Considering Hitchcock’s penchant for comedy. The fairground scene in Strangers On A Train (1951) ripples with a sexual energy that anticipates the bawdiness of James Bond’s frolics in Octopussy (John Glen, 1983). Alcock wisely litters the book with witty one-liners and frolicsome insights into the Hitchcock universe. He lets his inner critic out at various points – anyone who favours the 1956 remake of The Man Who Knew Too Much is “mad” in his eyes – but the research leads the book, exploring the director’s creative rationale. In an effort to capture the French scenery in To Catch a Thief (1955), Hitchcock opted to film aerial shots from a helicopter; a rarity in the 1950s. In an effort to satiate audience’s expectations of violence and horror in the early 1960s, Hitchcock devised a feature (The Birds, 1963) where animals terrorise humans out in the open air. And when he couldn’t produce a film that interested him on an intellectual level, Hitchcock acquiesced to Universal’s demands to adapt a Cold War Thriller for the big screen: Topaz (1969).

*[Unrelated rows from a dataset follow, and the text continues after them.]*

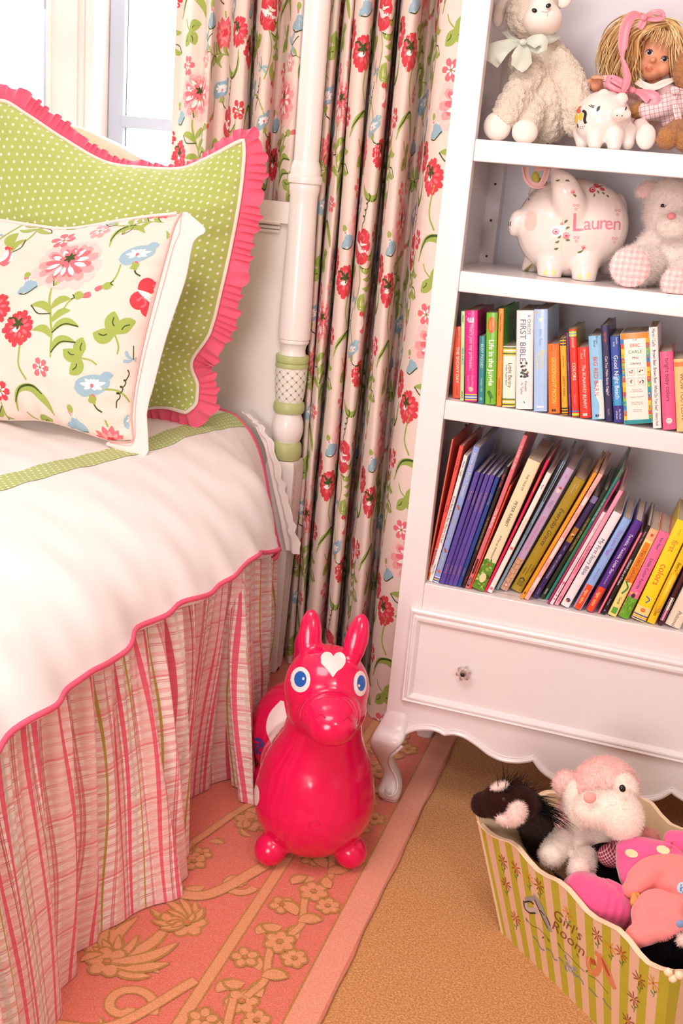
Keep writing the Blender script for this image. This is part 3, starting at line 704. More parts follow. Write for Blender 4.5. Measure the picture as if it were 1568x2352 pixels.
# stripe sewn on: follows the surface at constant X
DS = GridSurf(G, ysd, np.arange(nt, dtype=float), -1)
mb = MB(); rows = []; uvr = []
pts_s = [atz(0, 1110, .75), atz(335, 1022, .752), atz(530, 958, .735)]
for i in range(ny):
    y = ysd[i]; xc = np.interp(y, [1.2, pts_s[0].y, pts_s[1].y, 2.56], [-1.24, pts_s[0].x + .012, pts_s[1].x - .002, -1.085]); row = []; ur = []
    for k in range(9):
        xx = xc - .030 + .060 * k / 8; t = np.interp(xx, G[i, :, 0][:80], np.arange(80)); p = DS(np.array([y]), np.array([t]), .0012)[0]; row.append(p.tolist()); ur.append((k * .0075 + .002, y))
    rows.append(row); uvr.append(ur)
mb.grid(rows, M_band, uvr, flip=True); mb.build('dotted_stripe', parent=duv)
mb = MB(); mb.tube([Vector(G[i, -1]) + Vector((.002, 0, -.004)) for i in range(ny)], .0052, M_pipe, 8)
mb.tube([Vector(G[-1, k]) + Vector((0, .002, .0)) for k in range(40, nt)], .0045, M_pipe, 8); mb.build('piping', parent=duv)
# thin white sheet frill hanging past the head corner of the duvet
mb = MB(); P = []
fr = [(-1.075, .752), (-1.035, .722), (-1.003, .67), (-.973, .57), (-.945, .48), (-.922, .395)]
for i in range(40):
    s_ = i / 39; row = []
    for k in range(30):
        t = k / 29; x = np.interp(t * 5, range(6), [q[0] for q in fr]); z = np.interp(t * 5, range(6), [q[1] for q in fr])
        g = .006 * sin(t * 60 + 3 * sin(t * 9)); row.append((x + .002 + (.020 + .022 * t) * s_ + g * s_ * .5, 2.590 + .006 * sin(s_ * 8) + g * s_, z - .004 * s_))
    P.append(row)
mb.grid(P, mat('sheet_cotton', '#f7ebe6', .85, sheen=.1)); sh = mb.build('bed_sheet'); tag(sh, 'thin white sheet frill edging the duvet at the head corner of the bed', 'bed sheet')

# ------------------------------------------------------------------ gathered plaid bed skirt
def plaid():
    m = mat('plaid_seersucker', '#f3d9cf', .85, sheen=.15); N = NT(m.node_tree); u, v = N.uv(); b = bsdf(m); lk = m.node_tree.links
    c = hexc('#f8e6dc')
    def ov(c, k, col, a): return N.mix(N.m('MULTIPLY', k, a), c, hexc(col))
    for (co, P, c0, hw, col, a) in ((v, .034, .30, .13, '#f08f92', .5), (v, .034, .72, .035, '#d9606c', .6), (v, .034, .82, .03, '#d9606c', .55), (u, .135, .10, .10, '#f3b7b0', .55),
                                     (u, .135, .22, .032, '#ea4f6c', .9), (u, .135, .36, .012, '#c24a52', .8), (u, .135, .385, .006, '#c24a52', .8), (u, .135, .46, .036, '#ea4f6c', .9),
                                     (u, .135, .30, .04, '#f1a7a4', .5), (u, .135, .62, .03, '#d8d0bf', .7), (u, .135, .76, .017, '#b4a23c', .95), (u, .135, .92, .012, '#dd6d78', .75), (u, .135, .95, .012, '#dd6d78', .75), (v, .102, .5, .02, '#e86a78', .7)):
        c = ov(c, N.band(co, P, c0, hw), col, a)
    lk.new(c, b.inputs['Base Color'])
    # pucker of the seersucker: short ripples in alternating columns
    t = N.n('ShaderNodeTexNoise'); t.inputs['Scale'].default_value = 1.0; t.inputs['Detail'].default_value = 2
    cb = N.n('ShaderNodeCombineXYZ'); lk.new(N.m('MULTIPLY', u, 45), cb.inputs[0]); lk.new(N.m('MULTIPLY', v, 125), cb.inputs[1]); lk.new(cb.outputs[0], t.inputs['Vector'])
    bp = N.n('ShaderNodeBump'); bp.inputs['Strength'].default_value = .6; bp.inputs['Distance'].default_value = .005
    lk.new(t.outputs[0], bp.inputs['Height']); lk.new(bp.outputs[0], b.inputs['Normal']); return m
M_plaid = plaid()
bot = [(-3, 2600), (60, 2420), (135, 2352), (200, 2190), (330, 2085), (415, 2060), (425, 1990), (432, 1900), (425, 1840), (528, 1800), (535, 1850), (585, 1848), (592, 1720), (600, 1620), (613, 1560)]
bl = [atz(x, y, .015) for x, y in ((0, 2600), (120, 2370), (160, 2230), (205, 2165), (330, 2085), (412, 2058), (418, 1990), (420, 1860), (430, 1838), (530, 1786), (560, 1838), (585, 1836), (588, 1720), (600, 1630), (611, 1560))]
bl = [Vector((bl[0].x, bl[0].y, 0))] + bl
bc = catmull([(p.x, p.y) for p in bl], .02); sb = np.r_[0, np.cumsum(np.linalg.norm(np.diff(bc, axis=0), axis=1))]
nS, nV = 900, 60
# along-bed position of the top edge: matched by distance along the bed
LT = sb[-1]; ss = np.linspace(0, 1, nS); bx = np.interp(ss * LT, sb, bc[:, 0]); by = np.interp(ss * LT, sb, bc[:, 1])
byS = np.convolve(np.pad(by, 60, 'edge'), np.ones(121) / 121, 'valid'); topy = np.maximum.accumulate(byS)
topx = np.interp(topy, hY, hX) - .035; topz = np.interp(topy, hY, hZ) + .03
P = np.zeros((nS, nV, 3)); UV = np.zeros((nS, nV, 2)); Uc = ss * LT * 1.4
ph = Uc * 2 * pi / .105; ph2 = Uc * 2 * pi / .031
for j in range(nV):
    t = j / (nV - 1)                                   # 0 top .. 1 bottom
    e = t ** 1.15
    amp = .010 + .020 * sin(pi * min(1, t * 1.05) * .8) + .004 * t
    w = amp * np.sin(ph + 1.6 * np.sin(Uc * 7.3) + .5 * sin(t * 4)) * (.55 + .45 * np.sin(Uc * 11.7 + 2)) + .0045 * (1 - t) ** 2 * np.sin(ph2 + 2 * np.sin(Uc * 13))
    P[:, j, 0] = topx * (1 - e) + bx * e + w * (1 - .55 * t) ; P[:, j, 1] = topy * (1 - e) + by * e + .35 * w
    P[:, j, 2] = topz * (1 - t) + .013 * t + (t > .97) * .0
    UV[:, j, 0] = Uc + .012 * np.sin(t * 5 + Uc * 3); UV[:, j, 1] = t * .56
mb = MB(); mb.grid(P.tolist(), M_plaid, UV.tolist(), flip=False)
sk = mb.build('bed_skirt'); tag(sk, 'gathered pink and white plaid bed skirt hanging from under the duvet to the rug', 'bed skirt')

# =================================================================== BOOKCASE
BF = 2.126; BXL, BXR = -.493, .459; XI = -.440; XIR = .406; S1, S2, S3, S4 = 1.448, 1.2045, .9495, .5535
bc_ = thing('bookcase', 'tall white bookcase with one long drawer, scalloped apron and curved scroll feet', 'bookcase', (-.017, 2.3, 0))
mb = MB(); mb.box(BXL, XI, BF, BF + .024, .225, 2.1, M_white); mb.build('stile', parent=bc_, smooth=False, bevel=.002)
mb = MB(); mb.box(XIR, BXR, BF, BF + .024, .225, 2.1, M_white); mb.build('stile', parent=bc_, smooth=False, bevel=.002)
mb = MB(); mb.box(BXL, -.468, BF + .024, 2.51, .22, 2.1, M_white); mb.build('side_panel', parent=bc_, smooth=False)
mb = MB(); mb.box(.434, BXR, BF + .024, 2.51, .22, 2.1, M_white); mb.build('side_panel', parent=bc_, smooth=False)
mb = MB(); mb.box(-.468, .434, 2.50, 2.51, .22, 2.1, M_back); mb.build('back_panel', parent=bc_, smooth=False)
mb = MB(); mb.box(BXL - .01, BXR + .01, BF - .012, 2.515, 2.1, 2.13, M_white); mb.build('top_board', parent=bc_, smooth=False, bevel=.004)
M_hole = mat('dark_hole', '#3a322f', .6)
for x0, x1 in ((-.468, -.438), (.404, .434)):
    mb = MB(); mb.box(x0, x1, 2.458, 2.50, .5535, 2.1, M_white)
    for k in range(38):
        z = .60 + k * .0385 + .002
        if any(abs(z - q + .02) < .03 for q in (S1, S2, S3)): continue
        if k % 2: continue
        v = [Vector(((x0 + x1) / 2 + .0028 * cos(a), 2.4575, z + .0028 * sin(a))) for a in np.linspace(0, 2 * pi, 13)[:-1]]; mb.add(v, [tuple(range(12))], M_hole)
    mb.build('shelf_strip', parent=bc_, smooth=False)
for z in (S1, S2, S3):
    mb = MB(); mb.box(XI + .0005, XIR - .0005, BF - .001, BF + .022, z - .040, z, M_white); mb.box(-.467, .433, BF + .0245, 2.457, z - .022, z, M_white); mb.box(XI + .0005, XIR - .0005, BF + .02, BF + .026, z - .022, z, M_white)
    mb.build('shelf', parent=bc_, smooth=False, bevel=.0022)
mb = MB(); mb.box(XI, XIR, BF, BF + .024, .490, S4, M_white); mb.box(-.467, .433, BF + .0245, 2.499, S4 - .022, S4, M_white); mb.box(XI, XIR, BF + .02, BF + .03, S4 - .022, S4, M_white)
mb.build('bottom_shelf', parent=bc_, smooth=False, bevel=.0022)
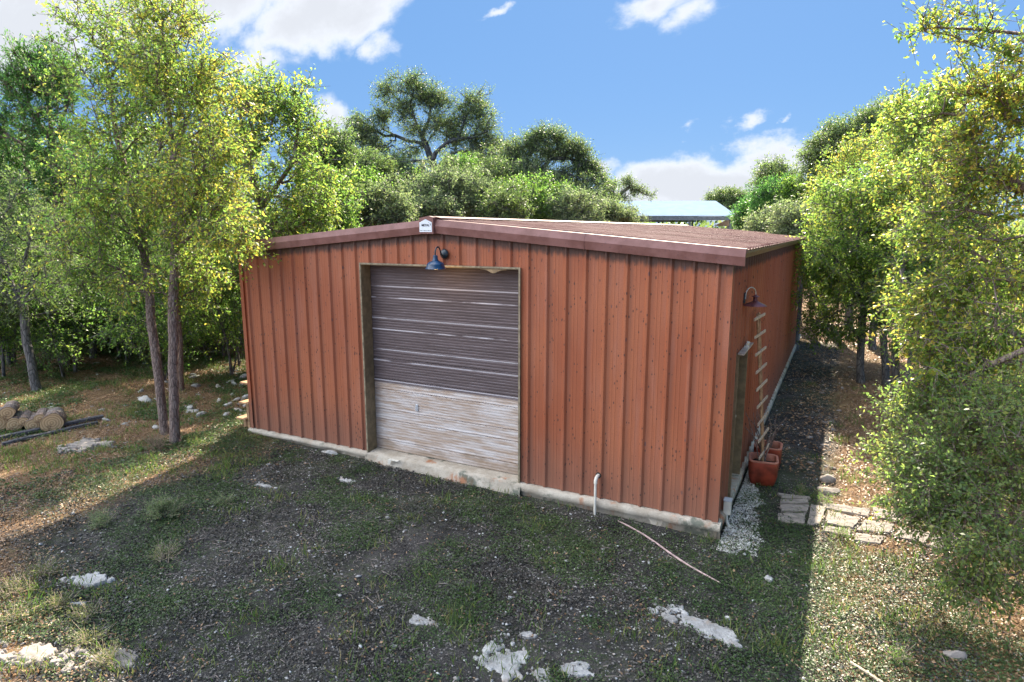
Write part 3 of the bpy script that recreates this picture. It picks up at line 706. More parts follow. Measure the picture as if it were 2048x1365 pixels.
# carport beyond the shed roof
def V3(p): return np.array(p, float)
e0, e1 = at(1236, 432, 37), at(1475, 432, 37); axu = (e1-e0); axu[2] = 0; Lc = np.linalg.norm(axu); axu /= Lc; dv = np.array([-axu[1], axu[0], 0])
ze = e1[2]; e0 = e1-axu*(Lc+3.5); Lc += 3.5
cp = thing('carport', 'open carport with shiny pale metal roof standing beyond the shed roof', 'carport', (e0+e1)/2*[1, 1, 0]+[0, 0, .3])
cl = np.array(cp.location)
A = e0-cl; A[2] = ze-cl[2]; B = A+axu*Lc; rise = 1.05; run = 4.2
mb = MB()
for (a, b) in ((A, dv*run+(0, 0, rise)),):
    mb.add([a, a+axu*Lc, a+axu*Lc+b, a+b, a+(0, 0, -.03), a+axu*Lc+(0, 0, -.03), a+axu*Lc+b+(0, 0, -.03), a+b+(0, 0, -.03)], [(0, 1, 2, 3), (4, 7, 6, 5), (0, 4, 5, 1), (1, 5, 6, 2), (2, 6, 7, 3), (3, 7, 4, 0)])
a = A+dv*2*run
mb.add([a, a+axu*Lc, a+axu*Lc-dv*run+(0, 0, rise), a-dv*run+(0, 0, rise), ], [(0, 3, 2, 1)])
mb.build('roof', GALV, cp)
for s_ in (0, 2*run):
    q = MB(); a = A+dv*s_+np.array([0, 0, -.04]); q.prism([a, a+dv*.08, a+dv*.08-(0, 0, .22), a-(0, 0, .22)], axu*Lc); q.build('fascia', STEELD, cp)
for k in (0, 1):
    for j in (.03, .35, .74, .97):
        q = MB(); p = A+axu*Lc*j+dv*(.2+k*(2*run-.4)); q.tube([p+(0, 0, -.25), (p[0], p[1], -.6)], .075, 8); q.build('post', STEELD, cp)
q = MB(); a, b, c = at(1428, 452, 40), at(1462, 436, 40), at(1458, 453, 40); q.add([a, b, c, a+(0, .03, 0), b+(0, .03, 0), c+(0, .03, 0)], [(0, 1, 2), (5, 4, 3), (0, 3, 4, 1), (1, 4, 5, 2), (2, 5, 3, 0)])
tag(q.build('shade_sail', TAN), 'tan triangular cloth hanging under the carport roof edge', 'shade sail')

# wooden steps by the left wall
ws = thing('wooden_steps', 'small tan lumber steps against the hidden left wall of the shed', 'steps', (-.30, .35, float(ground(-.3, .3))))
for k, (x, z) in enumerate(((-.1, .20), (.02, .55), (.10, .98))):
    q = MB(); q.box((x-.17, -.30, z), (x+.12, .75, z+.038)); q.build('tread', WOODT, ws, bevel=.004)
for yy_ in (-.22, .68):
    q = MB(); q.box((-.12, yy_-.02, -.02), (-.03, yy_+.02, .199)); q.box((.0, yy_-.021, -.02), (.07, yy_+.021, .549)); q.box((.10, yy_-.022, -.02), (.16, yy_+.022, .979)); q.build('riser_post', WOODT, ws)

# long strip of wood on the ground
def gz(x, y, dz=0): return float(ground(x, y))+dz
q = MB(); pts = []
P0, P1 = gp(1235, 1048), gp(1446, 1174)
for i in range(9):
    t_ = i/8; p = P0*(1-t_)+P1*t_; p = p+np.array([.035*math.sin(t_*5), .03*math.sin(t_*6+1), 0]); pts.append((p[0], p[1], gz(p[0], p[1], .035+.01*math.sin(t_*4))))
q.tube(pts, [.009, .012, .013, .013, .013, .015, .012, .011, .008], 5)
tag(q.build('wood_batten', plain('pinkish_batten', (.42, .30, .28), .8, var=.3, scale=15)), 'long thin pinkish wooden strip lying on the ground by the front corner', 'wood strip')
q = MB(); p = gp(1700, 1330); p2 = gp(1765, 1372); q.tube([(p[0], p[1], p[2]+.03), (p2[0], p2[1], p2[2]+.03)], .016, 6)
tag(q.build('fallen_branch', WOODP), 'short bare stick lying in the sunlit ground at the lower right', 'stick')

# log pile
def log(u, v, r, L, yaw, label, lift=0):
    p = gp(u, v) if lift == 0 else gp(u, v)
    t_ = thing('cut_log', label, 'log', (p[0], p[1], p[2]+r*.93+lift), yaw, 'logs piled at the left')
    rg = np.random.default_rng(int(u*7+v)); n = 22; ph = rg.uniform(0, 6, 4)
    def rr(k, y_): a = 2*math.pi*k/n; return r*(1+.06*math.sin(2*a+ph[0])+.05*math.sin(3*a+ph[1])+.03*math.sin(5*a+ph[2]+y_*3))
    mb = MB(); vs = []; ys_ = np.linspace(0, L, 7)
    for y_ in ys_:
        for k in range(n): a = 2*math.pi*k/n; vs.append((rr(k, y_)*math.cos(a), y_, rr(k, y_)*math.sin(a)))
    mb.add(vs, [(i*n+k, i*n+(k+1) % n, (i+1)*n+(k+1) % n, (i+1)*n+k) for i in range(6) for k in range(n)]); mb.build('bark', BARK_ELM, t_, smooth=True)
    for y_, s_ in ((-.004, 1), (L+.004, -1)):
        mb = MB(); vs = [(rr(k, 0 if s_ > 0 else L)*.965*math.cos(2*math.pi*k/n), y_, rr(k, 0)*.965*math.sin(2*math.pi*k/n)) for k in range(n)]+[(0, y_-.008*s_, 0)]
        mb.add(vs, [(k, (k+1) % n, n) for k in range(n)]); mb.build('cut_end', LOGEND, t_)
YL = R(58)
log(106, 864, .20, .55, YL, 'fat cut log at the right end of the pile, its sawn face towards the yard')
log(-2, 864, .20, .55, YL, 'fat cut log at the left edge of the photo, lowest of the pile')
log(30, 864, .15, .6, YL, 'lower log beside the fat one at the left edge')
log(68, 864, .14, .6, YL, 'lower log touching the fat log at the right end')
log(49, 864, .10, .6, YL, 'thin log resting on the two middle lower logs', .115)
log(83, 864, .10, .55, YL, 'thin log on top, leaning on the fattest right log', .185)
log(20, 864, .13, .6, YL, 'thick log on top at the left of the pile', .27)
for (u0, v0, u1, v1, r, lab) in ((-30, 880, 206, 832, .055, 'upper of two dark wet timbers lying in front of the logs'), (5, 885, 195, 843, .045, 'lower and shorter dark timber lying in front of the logs')):
    a = gp(u0, v0+8); b = gp(u1, v1+6); q = MB(); nn = 7
    q.tube([(a[0]*(1-k/nn)+b[0]*k/nn, a[1]*(1-k/nn)+b[1]*k/nn, gz(a[0]*(1-k/nn)+b[0]*k/nn, a[1]*(1-k/nn)+b[1]*k/nn, r*.8)) for k in range(nn+1)], r, 7)
    tag(q.build('timber_pole', DARKWOOD), lab, 'timber', 'dark timbers by the log pile')
#@@ROCKS
# ------------------------------------------------------------------ vegetation
def leaf_cards(P0, D, size, aspect, rng, up=.6, jit=.25):
    """one rhombus per point: P0 base, D preferred direction"""
    n = len(P0); D = D+rng.normal(0, .55, (n, 3)); D /= np.linalg.norm(D, axis=1)[:, None]+1e-9
    N = rng.normal(0, 1, (n, 3)); N[:, 2] = np.abs(N[:, 2])+up
    S = np.cross(D, N); S /= np.linalg.norm(S, axis=1)[:, None]+1e-9
    NN = np.cross(S, D)
    L = size*rng.uniform(1-jit*1.6, 1+jit*1.3, n)[:, None]; W = L*aspect*rng.uniform(.75, 1.15, (n, 1))
    a = P0; c = P0+D*L-NN*L*.08; m = P0+D*L*.48+NN*L*.05
    V = np.stack([a, m+S*W*.5, c, m-S*W*.5], 1).reshape(-1, 3)
    return V
def leaf_mesh(name, V, m):
    F = np.arange(len(V), dtype=np.int32).reshape(-1, 4)
    return mesh_np(name, V, F, m)
def tubes(A, B, ra, rb, sides):
    n = len(A); d = B-A; L = np.linalg.norm(d, axis=1)[:, None]+1e-9; d = d/L
    ref = np.where(np.abs(d[:, 2:3]) < .9, np.array([[0, 0, 1.]]), np.array([[1., 0, 0]]))
    s = np.cross(d, ref); s /= np.linalg.norm(s, axis=1)[:, None]; t = np.cross(d, s)
    A = A-d*ra[:, None]*.25; B = B+d*rb[:, None]*.25
    a = np.arange(sides)*2*math.pi/sides
    ring = np.cos(a)[None, :, None]*s[:, None]+np.sin(a)[None, :, None]*t[:, None]
    V = np.concatenate([A[:, None]+ring*ra[:, None, None], B[:, None]+ring*rb[:, None, None]], 1).reshape(-1, 3)
    k = np.arange(sides); f = np.stack([k, (k+1) % sides, (k+1) % sides+sides, k+sides], -1)
    F = (f[None]+(np.arange(n)*2*sides)[:, None, None]).reshape(-1, 4)
    return V, F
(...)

Endlessly inventive, ill health and old age forced Hitchcock to slow down productivity, leading to a four-year-gap between Frenzy (1972) and Family Plot (1976).The latter wound up being his last film, an oddity that has some esoteric charm, particularly in the second half. “On its own terms, Hitchcock’s swan song is a perfectly adequate comic thriller,” Alcock says,”but as far as its legacy is concerned, it’s less ‘crowning finale to an unparalleled career’ than it is ‘tricky pub quiz answer’.” Hitchcock died four years later, at the age of 80.
He left behind a body of work that spanned decades, from the early days of silent cinema, to the kaleidoscopic majesty of his 1950s’ work (to my mind, his most fertile era.) Hitchcock experimented with form, colour and scope, which gives Alcock ample room to ruminate on the director’s canon. That Alcock does it with zest, fervent research and dry wit only furthers his credit.